Немыслимо сравнивать обстоятельства эпох и масштабы дарований, но, скажем, функционально Межиров занимал в свои времена место Валерия Брюсова, положение наиболее авторитетного и уважаемого арбитра среди действующих поэтов. Но личностные свойства Александра Петровича побуждают меня припомнить и Максима Горького, о котором вот как написал взращённый им Бабель: «Им владела не ослабевавшая ни на мгновенье, невиданная, безграничная страсть к человеческому творчеству. Он страдал, когда человек, от которого он ждал многого, оказывался бесплоден. И, счастливый, он потирал руки и подмигивал миру, небу, земле, когда из искры возгоралось пламя…»
И один в поле воин… Всё предыдущее сказано для того, чтобы попытаться хоть несколько, урывками припоминаний, показать Александра Межирова как фигуру культуры и истории словесности. Как работника литературы и участника жизни, без которого та и другая обеднели и обмелели. Кажется, мне не стоит слишком много говорить верным его читателям о том, что сверх всего, прежде всего и по преимуществу он был оригинальным поэтом, оставившим глубокий след в душах. На одном раннем своём сборнике, поднесённом ему, я сделал такую дерзновенную надпись: «…самому радикальному поэту». И только. Он был тронут и отозвался горячо. Может быть, и глубоко был тронут… А слёзы на его глазах я видел раз в жизни – когда Виктор Михайлович Василенко, старейший профессор-искусствовед и незаурядный поэт, жалобно поведал нам о перипетиях каторжной своей жизни.

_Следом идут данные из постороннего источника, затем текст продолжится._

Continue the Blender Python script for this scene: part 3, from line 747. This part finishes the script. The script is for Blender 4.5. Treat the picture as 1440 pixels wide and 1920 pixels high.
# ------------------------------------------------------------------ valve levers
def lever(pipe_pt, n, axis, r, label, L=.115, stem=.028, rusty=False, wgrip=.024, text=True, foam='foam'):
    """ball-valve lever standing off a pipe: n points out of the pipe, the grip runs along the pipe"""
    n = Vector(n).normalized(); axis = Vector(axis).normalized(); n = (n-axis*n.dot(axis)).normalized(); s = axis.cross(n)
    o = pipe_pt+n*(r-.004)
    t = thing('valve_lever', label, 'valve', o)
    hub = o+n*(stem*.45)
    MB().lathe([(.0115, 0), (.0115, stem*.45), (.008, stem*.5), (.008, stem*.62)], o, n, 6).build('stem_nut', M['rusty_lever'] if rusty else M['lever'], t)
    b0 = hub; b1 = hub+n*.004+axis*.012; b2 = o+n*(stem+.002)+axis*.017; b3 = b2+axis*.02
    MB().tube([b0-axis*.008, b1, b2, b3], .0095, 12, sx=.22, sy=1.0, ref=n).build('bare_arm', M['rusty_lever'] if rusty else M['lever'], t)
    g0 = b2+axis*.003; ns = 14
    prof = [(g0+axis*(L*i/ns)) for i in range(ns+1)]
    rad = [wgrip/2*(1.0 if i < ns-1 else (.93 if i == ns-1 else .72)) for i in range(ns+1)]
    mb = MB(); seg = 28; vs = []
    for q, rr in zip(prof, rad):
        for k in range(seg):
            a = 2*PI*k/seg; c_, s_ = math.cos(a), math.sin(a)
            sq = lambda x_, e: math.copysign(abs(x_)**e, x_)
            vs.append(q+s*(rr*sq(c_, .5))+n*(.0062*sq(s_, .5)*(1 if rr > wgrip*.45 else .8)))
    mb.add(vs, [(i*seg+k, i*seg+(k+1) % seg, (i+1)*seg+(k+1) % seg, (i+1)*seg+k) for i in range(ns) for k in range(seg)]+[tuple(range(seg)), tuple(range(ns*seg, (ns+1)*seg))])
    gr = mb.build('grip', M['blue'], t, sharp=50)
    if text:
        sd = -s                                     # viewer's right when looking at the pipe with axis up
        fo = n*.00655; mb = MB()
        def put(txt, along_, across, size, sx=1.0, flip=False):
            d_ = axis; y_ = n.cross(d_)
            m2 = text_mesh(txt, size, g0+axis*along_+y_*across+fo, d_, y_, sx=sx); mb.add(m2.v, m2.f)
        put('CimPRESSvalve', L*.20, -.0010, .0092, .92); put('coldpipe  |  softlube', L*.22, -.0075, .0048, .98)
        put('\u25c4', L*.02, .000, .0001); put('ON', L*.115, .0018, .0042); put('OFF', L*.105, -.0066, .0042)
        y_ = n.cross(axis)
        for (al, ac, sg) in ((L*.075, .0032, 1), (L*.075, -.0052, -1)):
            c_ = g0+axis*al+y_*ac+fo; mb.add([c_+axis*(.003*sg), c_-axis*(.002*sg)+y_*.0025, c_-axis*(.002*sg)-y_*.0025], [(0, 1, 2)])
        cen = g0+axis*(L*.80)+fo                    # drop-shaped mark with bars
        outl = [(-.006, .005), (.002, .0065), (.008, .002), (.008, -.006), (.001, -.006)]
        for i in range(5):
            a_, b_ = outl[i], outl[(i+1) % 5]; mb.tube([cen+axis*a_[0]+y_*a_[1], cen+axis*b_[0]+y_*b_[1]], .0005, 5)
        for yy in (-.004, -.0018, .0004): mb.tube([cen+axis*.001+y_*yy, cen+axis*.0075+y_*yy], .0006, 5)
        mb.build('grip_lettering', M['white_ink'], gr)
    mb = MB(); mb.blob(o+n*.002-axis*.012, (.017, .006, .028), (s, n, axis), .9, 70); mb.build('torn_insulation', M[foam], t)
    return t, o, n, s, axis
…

Быть может, идея внедрения прозы в стихи (если вдуматься, это была, напротив, идея вторжения поэзии в заповедную область прозы, усвоения её материала) была не новой. Но автор позднего сборника «Проза в стихах» поставил на эту карту «всё, что осталось». Вновь захотелось, всё разломав, перемениться, преобразиться (по счастью, в нашем ремесле и отвергнутое не пропадает, если однажды выбралось на свет). Страстный игрок, он не боялся и смертельного риска… Обмолвлюсь, что говорю здесь о риске творческом, эстетическом, стиховом. А вообще-то Межиров умел и здорово рисковать, но и выживать, чудом уцелевать в подцензурной литературе. Как-то показал мне свою переписку с одним крупным чиновником, к ней приставленным, которому отослал на просмотр поэму и получил укоризненный ответ. По тогдашней наивности я удивился: «Как, вы захотели его ознакомить?» Он угрюмо ответил: «Я захотел дать ему понять, что, если она и появится в списках, то всё равно предназначена не для самиздата, и что я буду стараться её напечатать». Потом сказал: «Не надо бояться ни умных чиновников, ни клинических сумасшедших. Бояться надо тех людей, в которых проснулась совесть. Потому, что она опять может в них заснуть».
Он жил внутренней свободой и, конечно, жадно желал и внешней. Вместе с тем… «Чужды мне ваши крайние взгляды…» Одновременно и леонтьевец, и розановец, не бунтарь и не реакционер, но благородный консерватор, он в эпоху перемен, в дни всеобщего опьянения свободами и наглядного превращения мирного народонаселения в буйные толпы, движимые чьим-то чужим умом («народ на уровне толпы»), был полон ужасающих предчувствий и не зря зарифмовал «гласность» и «опасность».